The university sector in Mongolia has yet to acquire the technical and organisational resources and the expertise required to meet the needs of industry and society in terms of highly trained engineers and technology experts. Shortcomings in the Mongolian university sector include inadequate practical orientation and a lack of international quality standards. Companies and line ministries have ascertained that there is insufficient practical professional content in university education. For example, engineering and technology science graduates do not possess the necessary professional, linguistic and social skills to enter into careers. Furthermore, cooperation between universities and the private sector is inadequate and the participation of the scientists in international networks is low.

The German and Mongolian governments and private enterprises in the two countries are aware of the need for reform. For this reason, they decided to establish the German-Mongolian Institute for Resources and Technology (GMIT). This was preceded by an agreement between German Chancellor Merkel and Mongolian President Tsakhiagiin Elbegdorj concerning close cooperation in the fields of mineral resources, industry and technology.


The German-Mongolian Institute for Resources and Technology (GMIT) helps meet the demand for specialists in the mineral resource sector and increase the value added within Mongolia. Mongolian universities benefit from the transfer of international expertise and standards, which in turn furthers sustainable economic growth.


As a state-run university for academic teaching and research, GMIT serves as a model for reform of the university education sector in Mongolia. It works in close partnership with a consortium of well-known German technical universities. In coordination with the German Academic Exchange Service (DAAD), the University of Resources Freiberg, the RWTH Aachen University, the Technische Universität Darmstadt and the TFH Georg Agricola Bochum are all supporting the development of engineering degree courses. Furthermore, teaching staff from these and other German universities are working as lecturers at GMIT.
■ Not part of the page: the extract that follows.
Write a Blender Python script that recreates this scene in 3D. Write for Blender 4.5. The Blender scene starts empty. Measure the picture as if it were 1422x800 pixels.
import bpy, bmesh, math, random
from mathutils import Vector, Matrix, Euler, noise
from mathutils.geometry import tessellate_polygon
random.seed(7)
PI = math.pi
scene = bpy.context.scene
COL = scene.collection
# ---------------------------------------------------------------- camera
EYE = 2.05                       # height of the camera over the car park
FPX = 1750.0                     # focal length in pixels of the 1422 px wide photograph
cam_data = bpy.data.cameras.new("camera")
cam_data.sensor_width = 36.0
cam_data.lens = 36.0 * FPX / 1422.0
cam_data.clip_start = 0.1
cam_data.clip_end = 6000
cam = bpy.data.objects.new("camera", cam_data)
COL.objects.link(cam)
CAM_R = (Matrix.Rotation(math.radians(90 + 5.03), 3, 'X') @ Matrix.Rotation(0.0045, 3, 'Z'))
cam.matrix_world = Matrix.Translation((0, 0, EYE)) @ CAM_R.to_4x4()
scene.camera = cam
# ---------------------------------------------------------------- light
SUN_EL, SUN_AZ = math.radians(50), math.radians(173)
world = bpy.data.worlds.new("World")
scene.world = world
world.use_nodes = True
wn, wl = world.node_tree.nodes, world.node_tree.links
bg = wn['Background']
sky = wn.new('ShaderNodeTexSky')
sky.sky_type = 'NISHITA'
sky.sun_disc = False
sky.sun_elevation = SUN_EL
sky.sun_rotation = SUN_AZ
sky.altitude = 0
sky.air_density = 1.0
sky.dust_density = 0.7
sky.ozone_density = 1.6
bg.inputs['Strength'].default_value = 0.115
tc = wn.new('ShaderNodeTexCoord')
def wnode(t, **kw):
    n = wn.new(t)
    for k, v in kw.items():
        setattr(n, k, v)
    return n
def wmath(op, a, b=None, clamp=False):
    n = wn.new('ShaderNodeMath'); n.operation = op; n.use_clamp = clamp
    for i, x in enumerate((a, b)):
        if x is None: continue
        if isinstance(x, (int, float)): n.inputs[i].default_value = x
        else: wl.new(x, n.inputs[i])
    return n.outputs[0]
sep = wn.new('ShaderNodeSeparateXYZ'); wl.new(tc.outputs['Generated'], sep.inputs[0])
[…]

Students are prepared for employment in Mongolia through a course that is oriented to the needs of the labour market, combining solid theoretical learning with practical experience. The university provides teaching that reflects how the industry operates in practice and suits the needs of the private sector. Many companies, including the largest Mongolian mining company, Oyu Tolgoi, support GMIT in a variety of different ways, such as providing internships, making contributions to teaching and programme development and awarding scholarships. As such, students are able to gather comprehensive practical experience and get to know potential future employers during their studies.

Results achieved so far

The German-Mongolian Institute for Resources and Technology (GMIT) is responding to the demand for highly qualified engineers and technology experts in Mongolia’s mineral resources sector and its downstream industries. A survey of more than 80 enterprises conducted during the assessment phase for the project confirmed this demand and serves as a guide for the development of programmes at the university.
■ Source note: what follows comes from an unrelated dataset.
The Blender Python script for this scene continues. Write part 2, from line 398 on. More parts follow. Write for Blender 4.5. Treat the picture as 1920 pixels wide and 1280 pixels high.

In September 2013, the university welcomed its first 40 or so students, who enrolled in a one-year preparatory study programme in engineering. Since September 2014, three bachelor programmes have also been available in the subjects of mineral resources engineering, mechanical engineering and environmental engineering.
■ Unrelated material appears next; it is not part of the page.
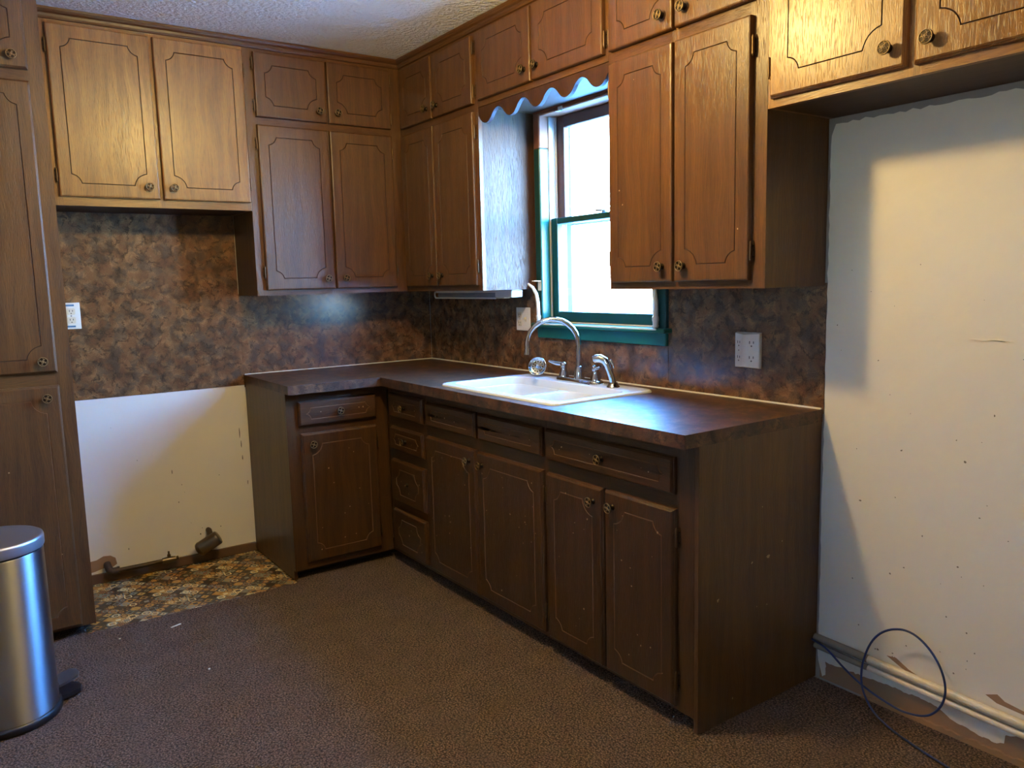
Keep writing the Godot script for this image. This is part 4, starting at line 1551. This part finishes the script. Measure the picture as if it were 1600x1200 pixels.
func range_alcove() -> void:
	var b := mb()
	b.box(0, Vector3(-1.918, -0.0058, 0.0005), Vector3(-1.092, 0.04, 0.012), 0, 0.002)
	struct("baseboard_back", b.mesh(), ["baseboard"], "low brown baseboard in the range gap")
	# torn patch of brown paper low on the wall
	b = mb()
	var poly := PackedVector2Array()
	for p in [[-1.90, 0.045], [-1.90, 0.10], [-1.83, 0.105], [-1.80, 0.118], [-1.77, 0.115], [-1.75, 0.10], [-1.745, 0.07], [-1.77, 0.055], [-1.80, 0.062], [-1.84, 0.052]]:
		poly.append(Vector2(p[0], p[1]))
	b.slab(0, poly, Transform3D(Basis(), Vector3(0, 0, 0.0)), 0.0012)
	obj("torn_patch", b.mesh(), ["paper_brown"], get_node("wall_back"))
	# black gas pipe with elbow and valve along the baseboard
	var t := thing("gas_pipe", "dark iron gas pipe with a shut-off valve lying along the baseboard", "gas pipe", Vector3(-1.78, 0.05, 0.04))
	b = mb()
	b.tube(0, [Vector3(0.02, 0.0, 0.0), Vector3(0.12, 0.0, 0.004), Vector3(0.235, 0.002, 0.008)], 0.0105, 12)
	obj("pipe", b.mesh(), ["iron_pipe"], t)
	b = mb()
	b.tube(0, [Vector3(-0.008, 0.03, -0.03), Vector3(-0.008, 0.024, -0.012), Vector3(-0.004, 0.008, -0.002), Vector3(0.01, 0.0, 0.0), Vector3(0.032, 0.0, 0.0)], [0.016, 0.0165, 0.018, 0.0175, 0.0165], 12)
	b.tube(0, [Vector3(0.028, 0.0, 0.0), Vector3(0.038, 0.0, 0.0)], 0.019, 12)
	obj("elbow", b.mesh(), ["iron_pipe"], t)
	b = mb()
	b.tube(0, [Vector3(0.225, 0.002, 0.008), Vector3(0.245, 0.002, 0.009), Vector3(0.262, 0.002, 0.01), Vector3(0.285, 0.002, 0.01)], [0.014, 0.017, 0.017, 0.013], 12)
	b.tube(0, [Vector3(0.255, 0.0, 0.01), Vector3(0.255, 0.03, 0.012)], 0.008, 10)
	b.box(0, Vector3(0.251, 0.024, 0.008), Vector3(0.259, 0.046, 0.016), 1, 0.001)
	b.tube(0, [Vector3(0.285, 0.002, 0.01), Vector3(0.29, 0.004, 0.012), Vector3(0.298, 0.008, 0.014)], 0.009, 10)
	obj("valve", b.mesh(), ["can_metal"], t)
	# capped metal stub hanging out of its hole in the wall
	t = thing("range_receptacle", "dark metal cylinder hanging tilted from a hole in the range wall", "receptacle", Vector3(-1.345, 0.1, 0.075))
	b = mb()
	var x := Transform3D(Basis(Vector3(0, 0, 1), -1.03) * Basis(Vector3(1, 0, 0), 0.25), Vector3(0, 0, 0))
	b.lathe(0, [Vector2(0.0, -0.058), Vector2(0.024, -0.058), Vector2(0.031, -0.054), Vector2(0.036, -0.044), Vector2(0.037, -0.038), Vector2(0.037, -0.038), Vector2(0.0355, -0.037), Vector2(0.0355, 0.045), Vector2(0.0345, 0.055), Vector2(0.030, 0.06), Vector2(0.0, 0.061)], x, 24)
	obj("housing", b.mesh(), ["can_metal"], t)
	b = mb()
	b.lathe(0, [Vector2(0.0, -0.0605), Vector2(0.018, -0.0605), Vector2(0.02, -0.058)], x, 20)
	obj("end_cap", b.mesh(), ["black_plastic"], t)
	b = mb()
	b.tube(0, [Vector3(0.022, 0.05, -0.075), Vector3(0.022, 0.052, -0.05), Vector3(0.02, 0.042, -0.03), Vector3(0.016, 0.026, -0.012)], 0.0125, 10)
	obj("cable", b.mesh(), ["iron_pipe"], t)


# ---------------------------------------------------------------- bin

func trash_can() -> void:
	var t := thing("trash_can", "round brushed stainless steel pedal trash can in front of the pantry", "trash can", Vector3(-2.245, 0.0005, 1.15))
	var r := 0.142
	var b := mb()
	b.lathe(0, [Vector2(0.0, 0.0), Vector2(r + 0.002, 0.0), Vector2(r + 0.008, 0.004), Vector2(r + 0.009, 0.018), Vector2(r + 0.006, 0.026), Vector2(r - 0.002, 0.029)], Transform3D(), 56)
	obj("base_ring", b.mesh(), ["black_plastic"], t)
	b = mb()
	b.lathe(0, [Vector2(r - 0.001, 0.026), Vector2(r, 0.03), Vector2(r, 0.3), Vector2(r, 0.548), Vector2(r - 0.002, 0.551), Vector2(r - 0.01, 0.551)], Transform3D(), 72)
	obj("body", b.mesh(), ["steel"], t)
	b = mb()
	b.lathe(0, [Vector2(r - 0.004, 0.550), Vector2(r - 0.004, 0.560)], Transform3D(), 56)
	obj("seal", b.mesh(), ["black_plastic"], t)
	b = mb()
	b.lathe(0, [Vector2(r + 0.003, 0.557), Vector2(r + 0.004, 0.560), Vector2(r + 0.004, 0.585), Vector2(r + 0.002, 0.591), Vector2(r - 0.003, 0.594), Vector2(r - 0.012, 0.594), Vector2(r - 0.02, 0.592), Vector2(0.07, 0.599), Vector2(0.0, 0.602)], Transform3D(), 72)
	obj("lid", b.mesh(), ["steel_lid"], t)
	b = mb()
	var turn := Basis(Vector3.UP, 0.25)
	var x := Transform3D(turn * Basis(Vector3.RIGHT, -PI / 2), Vector3(0, 0.03, 0))
	var foot := PackedVector2Array()
	for p in [[0.13, -0.036], [0.17, -0.04], [0.205, -0.034], [0.217, -0.014], [0.217, 0.014], [0.205, 0.034], [0.17, 0.04], [0.13, 0.036]]:
		foot.append(Vector2(p[0], p[1]))
	b.slab(0, foot, Transform3D(turn * Basis(Vector3.BACK, 0.20) * Basis(Vector3.RIGHT, -PI / 2), Vector3(0, 0.026, 0)), 0.008)
	b.slab(1, foot, Transform3D(turn * Basis(Vector3.BACK, 0.03) * Basis(Vector3.RIGHT, -PI / 2), Vector3(0, 0.006, 0)), 0.014)
	obj("pedal", b.mesh(), ["can_grey", "black_plastic"], t)
	b = mb()
	b.box(0, Vector3(-0.03, 0.022, 0.125), Vector3(0.03, 0.066, 0.1435), 1, 0.003)
	var o := obj("pedal_recess", b.mesh(), ["black_plastic"], t)
	o.rotation.y = PI / 2 + 0.25
	

# ---------------------------------------------------------------- the gap for the fridge

func ragged(a: Vector2, c: Vector2, step: float, amp: float) -> Array:
	var out := []
	var n := int(a.distance_to(c) / step)
	for i in n:
		out.append(a.lerp(c, float(i) / n) + Vector2(rng.randf_range(-amp, amp), rng.randf_range(-amp, amp)))
	return out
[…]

Through its close cooperation from the outset with German partner universities, GMIT is bringing international scientific expertise and modern academic standards to Mongolia. At the same time, with its practical engineering courses, the university is leading the way in improving coordination between the education sector and private businesses. As such it is helping to meet the need for specialists in Mongolia's mineral resource sector, increase the value added within the country and support its sustainable economic development. GMIT also provides a model for the Mongolian university system in an organisational sense, for instance by incorporating the principles of modern university management into its administrative structures, and maintaining institutional autonomy.

By developing an applied research profile and offering academic training courses to complement the professional activities of engineers and technicians, GMIT is set to further establish itself as a partner to companies in the Mongolian mineral resource sector and its downstream industries.